_Work to do_
In the lines below, how many hold the word "scene"? Answer only with the number.

_ _ _ _ _ _ _

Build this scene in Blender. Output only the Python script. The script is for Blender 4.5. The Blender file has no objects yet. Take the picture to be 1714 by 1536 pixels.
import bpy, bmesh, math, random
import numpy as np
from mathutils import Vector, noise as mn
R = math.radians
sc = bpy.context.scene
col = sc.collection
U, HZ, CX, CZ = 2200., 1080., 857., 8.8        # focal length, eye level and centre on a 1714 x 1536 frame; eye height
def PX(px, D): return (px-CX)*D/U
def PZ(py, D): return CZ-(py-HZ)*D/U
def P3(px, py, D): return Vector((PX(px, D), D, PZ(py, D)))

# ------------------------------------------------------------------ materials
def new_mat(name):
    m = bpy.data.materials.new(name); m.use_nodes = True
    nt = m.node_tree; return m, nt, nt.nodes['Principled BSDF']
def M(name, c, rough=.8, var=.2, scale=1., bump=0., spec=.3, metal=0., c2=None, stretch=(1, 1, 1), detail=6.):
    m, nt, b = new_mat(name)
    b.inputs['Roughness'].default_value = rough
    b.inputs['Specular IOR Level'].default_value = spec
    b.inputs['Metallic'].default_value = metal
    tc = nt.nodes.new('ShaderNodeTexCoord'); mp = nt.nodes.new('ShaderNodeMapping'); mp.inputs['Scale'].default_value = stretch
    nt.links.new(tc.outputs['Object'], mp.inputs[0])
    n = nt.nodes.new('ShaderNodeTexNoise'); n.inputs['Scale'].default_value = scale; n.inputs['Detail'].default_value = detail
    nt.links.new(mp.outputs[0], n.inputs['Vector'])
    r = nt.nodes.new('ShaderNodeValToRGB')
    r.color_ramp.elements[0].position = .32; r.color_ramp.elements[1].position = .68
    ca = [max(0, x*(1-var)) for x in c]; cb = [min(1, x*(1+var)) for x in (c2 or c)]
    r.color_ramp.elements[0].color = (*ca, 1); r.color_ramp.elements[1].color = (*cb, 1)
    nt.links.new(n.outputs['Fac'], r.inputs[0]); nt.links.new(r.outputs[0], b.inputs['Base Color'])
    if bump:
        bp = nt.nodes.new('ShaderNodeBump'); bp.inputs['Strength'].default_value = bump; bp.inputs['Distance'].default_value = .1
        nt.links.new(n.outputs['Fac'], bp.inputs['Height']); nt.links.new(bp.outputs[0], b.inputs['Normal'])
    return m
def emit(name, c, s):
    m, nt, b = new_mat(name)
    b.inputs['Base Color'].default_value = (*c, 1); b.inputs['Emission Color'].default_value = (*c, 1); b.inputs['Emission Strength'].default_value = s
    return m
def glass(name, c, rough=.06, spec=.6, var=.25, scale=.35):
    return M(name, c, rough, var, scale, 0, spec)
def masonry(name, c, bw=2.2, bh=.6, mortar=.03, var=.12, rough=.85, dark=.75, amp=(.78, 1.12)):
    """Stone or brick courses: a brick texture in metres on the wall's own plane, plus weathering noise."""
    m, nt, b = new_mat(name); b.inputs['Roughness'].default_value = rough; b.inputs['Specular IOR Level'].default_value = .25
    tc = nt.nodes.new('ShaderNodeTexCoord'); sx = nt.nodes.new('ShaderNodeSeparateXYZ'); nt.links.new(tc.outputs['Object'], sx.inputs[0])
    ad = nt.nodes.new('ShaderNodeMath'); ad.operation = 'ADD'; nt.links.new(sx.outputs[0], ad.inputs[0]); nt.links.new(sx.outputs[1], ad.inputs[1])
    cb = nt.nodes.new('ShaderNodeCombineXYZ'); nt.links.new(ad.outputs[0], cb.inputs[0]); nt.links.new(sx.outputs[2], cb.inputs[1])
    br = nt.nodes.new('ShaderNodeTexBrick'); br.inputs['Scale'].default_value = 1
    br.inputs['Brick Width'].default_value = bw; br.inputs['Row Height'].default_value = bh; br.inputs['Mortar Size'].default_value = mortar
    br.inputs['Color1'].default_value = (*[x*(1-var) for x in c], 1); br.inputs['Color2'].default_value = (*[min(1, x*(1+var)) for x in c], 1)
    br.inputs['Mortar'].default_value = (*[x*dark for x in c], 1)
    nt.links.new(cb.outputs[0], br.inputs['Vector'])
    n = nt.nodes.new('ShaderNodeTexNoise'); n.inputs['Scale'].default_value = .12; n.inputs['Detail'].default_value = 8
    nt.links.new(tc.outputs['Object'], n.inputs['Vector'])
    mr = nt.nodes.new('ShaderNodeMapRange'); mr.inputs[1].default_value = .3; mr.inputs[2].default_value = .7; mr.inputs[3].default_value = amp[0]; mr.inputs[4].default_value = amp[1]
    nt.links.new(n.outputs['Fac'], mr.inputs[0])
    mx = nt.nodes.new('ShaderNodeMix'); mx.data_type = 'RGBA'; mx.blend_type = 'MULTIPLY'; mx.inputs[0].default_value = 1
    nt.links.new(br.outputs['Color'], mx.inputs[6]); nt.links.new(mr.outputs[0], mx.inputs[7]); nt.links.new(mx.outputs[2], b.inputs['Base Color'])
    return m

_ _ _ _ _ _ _

_Result below_
2